John Nagenda, Paulo Muwanga, Amin and Milton Obote at a graveyard-Ofwono Opondo
By Ofwono Opondo
Since the first open presidential election campaigns in 1996 during which Nagenda demonstrated his mastery and arrogant confidence in media relations to effectively smear Paul Ssemogerere as a soft-door for Milton Obote’s re-entry into Uganda’s politics, Nagenda became a permanent fixture around President Museveni’s entrails. Loved and loathed in equal amount, had ways with words measured and deployed to maximum effect, often you laughed only to realise it was at your expense.
Only one month since his burial in a relatively remote village in Wakiso, and the world is fast forgetting Nagenda. Good riddance, Nagenda often said sarcastically of those he didn’t fancy like Milton Obote, Idi Amin and Paulo Muwanga-all former Heads of State whose rule sent Nagenda into exile at different times. In Obote’s case the overthrow, destruction and abolition of Buganda monarchy in May 1966, and the Luwero war were painstaking for Nagenda.
As for Amin, who claimed that he was born at the present day Serena conference centre site, Nagenda once wrote that Amin lived much longer than he deserved because throughout his life, Amin was a model of a bad career. Of Idi Amin’s many hobbies included expediting the trips of others to heaven, prominent among them were Chief Justice Ben Kiwanuka, Vice Chancellor Makerere University Frank Kalimuzo, Archbishop Janan Luwum, and several ministers including James Ochola, Alex Ojera, Kalema, Charles Oboth Ofumbi, and Erinayo Eryema.

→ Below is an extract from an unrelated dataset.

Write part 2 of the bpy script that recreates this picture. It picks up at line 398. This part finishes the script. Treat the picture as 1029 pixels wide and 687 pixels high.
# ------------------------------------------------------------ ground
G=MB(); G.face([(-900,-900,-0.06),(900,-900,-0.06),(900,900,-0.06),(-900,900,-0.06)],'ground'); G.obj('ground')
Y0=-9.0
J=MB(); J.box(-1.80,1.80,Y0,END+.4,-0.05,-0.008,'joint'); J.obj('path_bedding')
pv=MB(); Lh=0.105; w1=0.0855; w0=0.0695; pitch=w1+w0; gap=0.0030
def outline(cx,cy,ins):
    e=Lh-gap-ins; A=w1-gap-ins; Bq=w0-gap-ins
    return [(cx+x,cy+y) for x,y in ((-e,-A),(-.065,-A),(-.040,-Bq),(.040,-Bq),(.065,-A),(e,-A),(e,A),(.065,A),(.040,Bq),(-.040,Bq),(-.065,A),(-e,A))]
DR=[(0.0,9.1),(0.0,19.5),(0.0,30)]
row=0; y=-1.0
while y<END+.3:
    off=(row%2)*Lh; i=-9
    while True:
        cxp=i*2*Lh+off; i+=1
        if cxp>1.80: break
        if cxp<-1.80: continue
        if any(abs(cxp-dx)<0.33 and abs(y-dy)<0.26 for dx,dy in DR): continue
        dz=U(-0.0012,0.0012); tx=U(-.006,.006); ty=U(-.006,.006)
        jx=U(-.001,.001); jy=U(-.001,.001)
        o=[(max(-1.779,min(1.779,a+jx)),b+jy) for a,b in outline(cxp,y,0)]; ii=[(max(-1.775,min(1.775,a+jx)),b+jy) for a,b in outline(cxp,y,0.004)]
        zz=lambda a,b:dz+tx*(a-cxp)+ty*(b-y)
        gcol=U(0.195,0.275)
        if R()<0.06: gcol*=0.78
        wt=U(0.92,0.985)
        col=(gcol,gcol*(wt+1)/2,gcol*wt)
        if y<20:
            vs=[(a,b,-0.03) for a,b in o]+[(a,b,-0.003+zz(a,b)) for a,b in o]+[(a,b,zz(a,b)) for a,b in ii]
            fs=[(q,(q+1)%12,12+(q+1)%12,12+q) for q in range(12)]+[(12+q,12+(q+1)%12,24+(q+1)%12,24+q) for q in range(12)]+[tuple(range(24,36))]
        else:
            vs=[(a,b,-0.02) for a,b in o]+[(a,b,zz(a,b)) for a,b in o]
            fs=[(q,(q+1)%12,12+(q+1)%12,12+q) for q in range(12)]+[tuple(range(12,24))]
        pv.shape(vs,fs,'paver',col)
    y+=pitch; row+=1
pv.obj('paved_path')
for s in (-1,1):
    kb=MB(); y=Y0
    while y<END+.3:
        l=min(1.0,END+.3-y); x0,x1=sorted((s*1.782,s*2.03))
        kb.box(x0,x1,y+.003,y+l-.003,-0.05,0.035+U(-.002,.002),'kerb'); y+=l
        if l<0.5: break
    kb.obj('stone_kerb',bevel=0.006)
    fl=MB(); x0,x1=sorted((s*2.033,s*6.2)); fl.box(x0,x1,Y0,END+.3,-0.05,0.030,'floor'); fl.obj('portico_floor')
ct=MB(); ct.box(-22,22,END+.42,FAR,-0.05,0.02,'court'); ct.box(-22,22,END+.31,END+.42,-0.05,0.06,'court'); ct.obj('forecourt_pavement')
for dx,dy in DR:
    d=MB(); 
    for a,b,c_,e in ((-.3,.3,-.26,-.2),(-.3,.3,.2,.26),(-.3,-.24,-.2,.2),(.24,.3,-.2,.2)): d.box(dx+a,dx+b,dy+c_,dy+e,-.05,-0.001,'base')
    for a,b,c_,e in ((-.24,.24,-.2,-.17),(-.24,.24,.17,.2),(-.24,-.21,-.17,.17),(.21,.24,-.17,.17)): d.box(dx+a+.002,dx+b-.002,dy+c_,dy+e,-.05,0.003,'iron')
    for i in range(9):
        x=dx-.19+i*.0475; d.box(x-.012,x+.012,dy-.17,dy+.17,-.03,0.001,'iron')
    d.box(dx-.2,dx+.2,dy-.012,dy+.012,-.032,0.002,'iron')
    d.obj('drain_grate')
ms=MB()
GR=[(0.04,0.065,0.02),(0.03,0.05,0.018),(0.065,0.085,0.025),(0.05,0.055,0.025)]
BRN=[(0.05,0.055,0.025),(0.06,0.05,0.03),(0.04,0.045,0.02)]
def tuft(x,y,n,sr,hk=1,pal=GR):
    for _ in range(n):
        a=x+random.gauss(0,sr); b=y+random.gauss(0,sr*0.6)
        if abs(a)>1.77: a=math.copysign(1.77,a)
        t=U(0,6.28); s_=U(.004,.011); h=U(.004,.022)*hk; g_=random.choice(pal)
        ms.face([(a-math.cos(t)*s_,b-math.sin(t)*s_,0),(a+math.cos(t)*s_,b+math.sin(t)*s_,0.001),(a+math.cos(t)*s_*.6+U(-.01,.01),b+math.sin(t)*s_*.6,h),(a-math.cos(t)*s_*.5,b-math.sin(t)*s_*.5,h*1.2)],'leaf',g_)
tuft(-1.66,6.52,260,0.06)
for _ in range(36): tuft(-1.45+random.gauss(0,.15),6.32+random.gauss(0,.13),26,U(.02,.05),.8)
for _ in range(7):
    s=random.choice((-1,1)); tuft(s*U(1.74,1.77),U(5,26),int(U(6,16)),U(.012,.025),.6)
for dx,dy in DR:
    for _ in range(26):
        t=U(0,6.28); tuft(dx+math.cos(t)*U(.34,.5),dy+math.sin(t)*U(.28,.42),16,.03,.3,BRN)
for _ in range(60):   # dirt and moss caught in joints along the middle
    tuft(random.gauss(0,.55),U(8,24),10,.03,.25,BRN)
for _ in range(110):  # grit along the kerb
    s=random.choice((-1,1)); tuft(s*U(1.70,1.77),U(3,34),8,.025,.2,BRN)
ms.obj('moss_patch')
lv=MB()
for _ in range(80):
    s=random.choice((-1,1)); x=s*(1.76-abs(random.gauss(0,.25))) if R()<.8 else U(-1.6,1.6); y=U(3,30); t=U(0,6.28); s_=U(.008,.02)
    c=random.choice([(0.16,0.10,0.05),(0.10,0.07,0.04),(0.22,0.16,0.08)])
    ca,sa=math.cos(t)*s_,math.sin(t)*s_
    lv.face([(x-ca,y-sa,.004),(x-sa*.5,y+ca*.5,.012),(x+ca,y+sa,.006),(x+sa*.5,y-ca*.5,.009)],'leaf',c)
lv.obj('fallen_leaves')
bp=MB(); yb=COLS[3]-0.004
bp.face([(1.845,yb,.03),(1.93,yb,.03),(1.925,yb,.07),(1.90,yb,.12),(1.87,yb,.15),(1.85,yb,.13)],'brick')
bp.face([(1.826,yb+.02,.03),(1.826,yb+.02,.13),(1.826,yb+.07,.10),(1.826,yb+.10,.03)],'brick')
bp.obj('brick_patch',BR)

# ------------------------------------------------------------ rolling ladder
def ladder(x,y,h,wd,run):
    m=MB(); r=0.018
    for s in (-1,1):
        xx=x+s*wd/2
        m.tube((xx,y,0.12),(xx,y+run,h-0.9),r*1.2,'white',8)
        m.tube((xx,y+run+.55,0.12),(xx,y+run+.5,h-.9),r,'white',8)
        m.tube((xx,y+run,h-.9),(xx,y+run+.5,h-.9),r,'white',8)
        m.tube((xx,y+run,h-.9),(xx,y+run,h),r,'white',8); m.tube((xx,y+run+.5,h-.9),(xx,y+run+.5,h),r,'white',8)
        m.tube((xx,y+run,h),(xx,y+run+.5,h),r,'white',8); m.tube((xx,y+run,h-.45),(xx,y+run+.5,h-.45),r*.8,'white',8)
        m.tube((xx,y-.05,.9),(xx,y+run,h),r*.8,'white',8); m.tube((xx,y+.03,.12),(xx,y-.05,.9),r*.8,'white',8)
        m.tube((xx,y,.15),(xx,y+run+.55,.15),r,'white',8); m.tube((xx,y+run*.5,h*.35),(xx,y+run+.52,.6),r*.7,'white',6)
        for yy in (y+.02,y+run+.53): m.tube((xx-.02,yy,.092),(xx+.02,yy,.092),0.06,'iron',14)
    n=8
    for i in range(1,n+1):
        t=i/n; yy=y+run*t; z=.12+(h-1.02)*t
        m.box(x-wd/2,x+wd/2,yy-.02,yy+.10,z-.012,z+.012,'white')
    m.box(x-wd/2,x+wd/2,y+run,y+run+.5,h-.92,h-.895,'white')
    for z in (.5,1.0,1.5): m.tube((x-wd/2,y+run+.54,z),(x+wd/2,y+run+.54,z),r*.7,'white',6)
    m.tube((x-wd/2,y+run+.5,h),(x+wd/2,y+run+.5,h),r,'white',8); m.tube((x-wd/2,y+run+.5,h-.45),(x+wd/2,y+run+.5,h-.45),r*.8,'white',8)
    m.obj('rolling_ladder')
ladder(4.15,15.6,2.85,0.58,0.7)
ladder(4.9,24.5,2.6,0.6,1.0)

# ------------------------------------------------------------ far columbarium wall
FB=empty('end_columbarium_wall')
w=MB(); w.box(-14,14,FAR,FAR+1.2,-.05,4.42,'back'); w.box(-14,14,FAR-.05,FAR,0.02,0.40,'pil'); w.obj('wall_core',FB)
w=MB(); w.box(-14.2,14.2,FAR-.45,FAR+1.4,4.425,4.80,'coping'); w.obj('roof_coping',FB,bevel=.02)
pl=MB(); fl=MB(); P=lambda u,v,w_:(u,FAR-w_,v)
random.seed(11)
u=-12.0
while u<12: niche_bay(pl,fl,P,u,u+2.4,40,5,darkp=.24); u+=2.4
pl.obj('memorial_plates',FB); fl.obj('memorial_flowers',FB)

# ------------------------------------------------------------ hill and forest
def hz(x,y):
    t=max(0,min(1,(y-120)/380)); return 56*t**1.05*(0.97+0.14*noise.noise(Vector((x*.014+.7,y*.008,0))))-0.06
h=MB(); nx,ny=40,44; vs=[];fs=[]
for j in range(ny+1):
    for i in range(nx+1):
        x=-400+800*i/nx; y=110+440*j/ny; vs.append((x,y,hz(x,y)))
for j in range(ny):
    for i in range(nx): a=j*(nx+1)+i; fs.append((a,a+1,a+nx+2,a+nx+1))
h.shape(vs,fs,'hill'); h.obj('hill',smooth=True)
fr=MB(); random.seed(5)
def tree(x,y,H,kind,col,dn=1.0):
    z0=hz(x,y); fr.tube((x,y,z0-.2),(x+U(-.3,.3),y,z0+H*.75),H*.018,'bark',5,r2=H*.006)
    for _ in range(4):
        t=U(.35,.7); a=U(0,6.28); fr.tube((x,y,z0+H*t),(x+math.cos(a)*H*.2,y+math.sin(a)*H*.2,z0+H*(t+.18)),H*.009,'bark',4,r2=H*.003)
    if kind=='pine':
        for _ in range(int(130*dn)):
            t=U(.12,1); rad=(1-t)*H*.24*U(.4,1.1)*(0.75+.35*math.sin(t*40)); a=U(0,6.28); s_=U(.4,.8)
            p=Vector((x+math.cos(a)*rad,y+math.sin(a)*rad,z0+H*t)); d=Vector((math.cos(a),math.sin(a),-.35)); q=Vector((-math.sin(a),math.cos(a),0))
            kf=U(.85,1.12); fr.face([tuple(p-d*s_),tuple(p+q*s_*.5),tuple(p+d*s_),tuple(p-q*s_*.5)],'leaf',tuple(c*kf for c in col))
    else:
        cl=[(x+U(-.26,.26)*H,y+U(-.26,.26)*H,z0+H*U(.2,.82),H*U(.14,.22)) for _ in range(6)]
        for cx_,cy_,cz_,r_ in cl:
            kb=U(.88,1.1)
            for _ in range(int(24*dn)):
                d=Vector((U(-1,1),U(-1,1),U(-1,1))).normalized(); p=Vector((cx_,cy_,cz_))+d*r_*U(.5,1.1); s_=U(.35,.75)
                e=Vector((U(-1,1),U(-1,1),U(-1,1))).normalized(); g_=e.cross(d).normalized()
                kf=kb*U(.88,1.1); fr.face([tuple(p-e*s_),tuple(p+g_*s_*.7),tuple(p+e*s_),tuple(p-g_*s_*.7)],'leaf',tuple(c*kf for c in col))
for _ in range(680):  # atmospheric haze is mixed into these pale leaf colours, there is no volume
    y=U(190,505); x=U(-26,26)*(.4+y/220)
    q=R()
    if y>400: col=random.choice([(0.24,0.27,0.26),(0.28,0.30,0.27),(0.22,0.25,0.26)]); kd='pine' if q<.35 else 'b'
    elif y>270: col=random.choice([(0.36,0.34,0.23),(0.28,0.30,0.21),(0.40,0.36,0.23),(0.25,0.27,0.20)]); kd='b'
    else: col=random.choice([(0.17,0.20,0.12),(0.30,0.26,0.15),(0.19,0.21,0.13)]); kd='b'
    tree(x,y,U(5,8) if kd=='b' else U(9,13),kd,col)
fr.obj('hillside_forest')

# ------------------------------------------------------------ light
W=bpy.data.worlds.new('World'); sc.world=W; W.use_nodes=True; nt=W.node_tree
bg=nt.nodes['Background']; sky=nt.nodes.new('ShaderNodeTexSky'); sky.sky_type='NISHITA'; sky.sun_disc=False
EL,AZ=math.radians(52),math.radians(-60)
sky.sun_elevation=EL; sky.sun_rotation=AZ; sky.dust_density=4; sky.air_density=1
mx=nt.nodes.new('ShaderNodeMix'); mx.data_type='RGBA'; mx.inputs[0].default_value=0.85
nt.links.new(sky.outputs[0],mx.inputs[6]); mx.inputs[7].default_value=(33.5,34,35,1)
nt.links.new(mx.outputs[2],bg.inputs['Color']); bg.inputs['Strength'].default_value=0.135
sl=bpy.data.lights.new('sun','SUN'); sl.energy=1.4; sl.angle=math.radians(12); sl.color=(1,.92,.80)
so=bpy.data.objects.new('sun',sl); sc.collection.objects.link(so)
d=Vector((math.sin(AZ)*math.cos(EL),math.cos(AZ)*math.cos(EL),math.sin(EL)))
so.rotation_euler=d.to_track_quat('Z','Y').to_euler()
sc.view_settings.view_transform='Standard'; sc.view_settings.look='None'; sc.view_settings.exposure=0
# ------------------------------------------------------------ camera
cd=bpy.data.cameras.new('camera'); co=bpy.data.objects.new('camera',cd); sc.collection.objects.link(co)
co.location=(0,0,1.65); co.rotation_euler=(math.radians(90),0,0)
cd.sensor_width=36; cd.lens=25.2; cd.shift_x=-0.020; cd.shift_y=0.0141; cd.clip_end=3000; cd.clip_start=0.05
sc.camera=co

In his 15 July 2020 column titled “Mao not yet Museveni successor,” Nagenda wrote thus “Mao seems to me head and shoulders above the opposition, especially from the Northern corners” and postulated that Mao would join NRM, possibly become its Chairman and president of Uganda. Today Mao is Justice and Constitutional Affairs Minister in NRM government, and so we watch the space.
Months before his death, Nagenda had stopped writing his no-holds barrel column to defend either country or President Yoweri Museveni. Sometimes he would softly rebuke Museveni. By the time his bell tolled, Nagenda went off quietly unable to fight for the feudal reactionary monarchy and king, where he had inserted himself, seen by some insiders as an opportunistic acquaintance because of exile relationship in London with Ronald Muwenda Mutebi. As with Mengo and NRM, Nagenda was overrated.
Just how Nagenda would treat the unfolding bubbling of disquiet over Nabagereka Sylvia Nagginda’s revelations mid this month that she had twins back in 2010 will never be known since the dead don’t talk, although in Buganda tradition it’s said that they do. The revelations are causing heads to turn because according to culture, only one title-holder, Kasujju Lubinga is supposed to know and publicly talk about the Kabaka’s off-springs. In my view Nagenda represented the modernity of Buganda monarchy as he often publicly disdained what he described coarse and radical elements who in his view have captured Kabaka Mutebi turning him against NRM and President Museveni who restored that institution.
That revelation and book launch shunned by Mengo officialdom, it’s clear that Nagginda has been going through trials and tribulations to find her fit of modernity in archaic tradition and institution, and the timing when Kabaka Mutebi is thin on the ground has left many tongues wagging. In the Buganda brutal palace tradition, a Kabaka’s wife without a son apparently has no official role post that Kabaka. Many opine that by this book, Nagginda could be plotting her steps early enough. Others even go further as to suggest a possible divorce.
Looking back to between 1986 and 1994, when Prof. Apolo Nsibambi now dead, was the most eloquent agitator and defender of the return of Buganda feudalism, coached as monarchy and political federalism, and how Mengo later treated him as a sellout and outcast, nothing is beyond its realms.
It was Nsibambi, Nagenda and group, that blackmailed NRM government to return and entrench the archaic feudal land tenure system where they as so-called ‘royals’ and colonial collaborators continue to hold the Baganda in bondage, dispossession and expropriation.
It’s interesting that Nagenda who was ill for a considerable length of time didn’t write his obituary to reflect what he wished to be said in his death. Probably he was terrified of leaving the good things of the world among them cricket, good wine, good company and trappings of power. The man from Namutamba lived a life molded around a lot of Uganda’s colonial and post-independence journey of ups, down and upwards again, and now meets Muwanga, Amin and Obote at a quiet graveyard. Fare-thee-well John Nagenda.